Curated by Karl Lagerfeld and Harper's Bazaar global fashion director Carine Roitfeld, the exhibition of 113 photographs, taken by Lagerfeld himself, features various muses, actors and bright young things in the jacket Chanel designed during the First World War, which remains one of the label's bestselling pieces.
"Every designer dreams of inventing the Chanel jacket," said Lagerfeld. "It's up there with jeans or the T-shirt. It has come to symbolise a timelessly fashionable form of nonchalant feminine elegance – it belongs to every era."

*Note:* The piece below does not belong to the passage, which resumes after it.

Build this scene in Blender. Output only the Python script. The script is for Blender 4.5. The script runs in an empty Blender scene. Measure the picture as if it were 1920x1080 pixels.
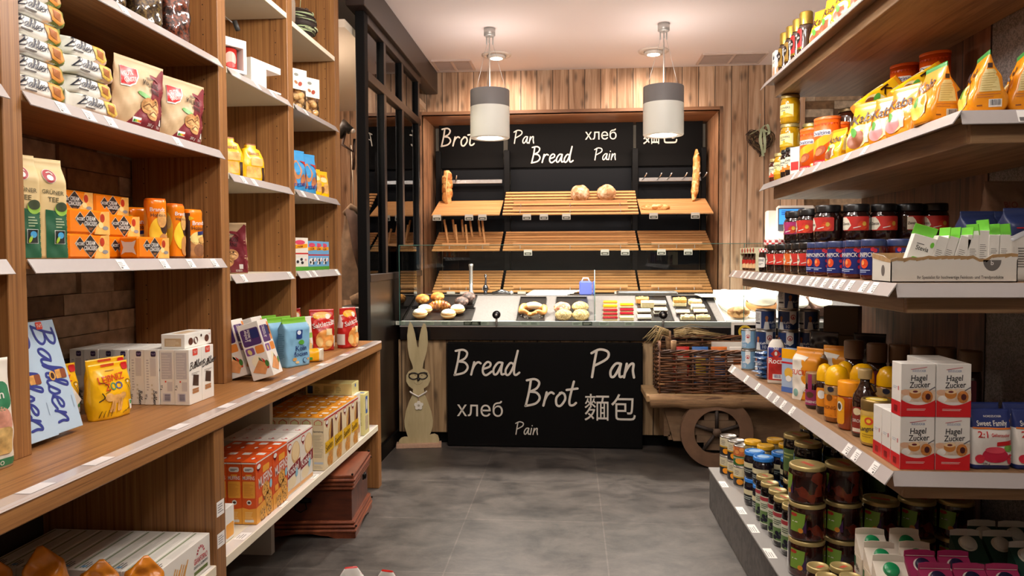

The design was inspired by the staff livery of the surprisingly named Baron Pantz Hotel, in Austria, where Mme Chanel once stayed. She then recreated the traditional Tyrolean jacket, with its four pockets and braid trim, in casual and practical jersey – an increasingly popular fabric thanks to wartime shortages, but one previously never used by high-end couturiers – and gave the boxy, masculine style a new softness and fluidity.
"It really is the piece that goes with everything and suits everyone," said Lagerfeld, who during his own tenure at the label has embellished the design with logo prints, fur and gold hardware. "It works by night or by day, and can be casual or dressy. Everyone always talks about the little black dress, but there's also the little black jacket."
But despite being one of French fashion's most famous garments, the Chanel jacket also has roots this side of the Channel. It was inspired by two of the designer's English lovers: the first, Boy Capel, whose tailored, masculine wardrobe provided the basis for the gamine tailored pieces with which she made her name, and the second, the 2nd Duke of Westminster, who introduced Chanel to British heritage fabrics through his love of hunting.
British stars who appear in the exhibition include Alexa Chung, the singer Lily Rose Cooper (formerly Lily Allen), the model Edie Campbell and the rock-chick star of the label's current accessories campaign Alice Dellal. Clearly, the label continues to be interested in the boyish and carefree attitudes of these thoroughly modern British demoiselles.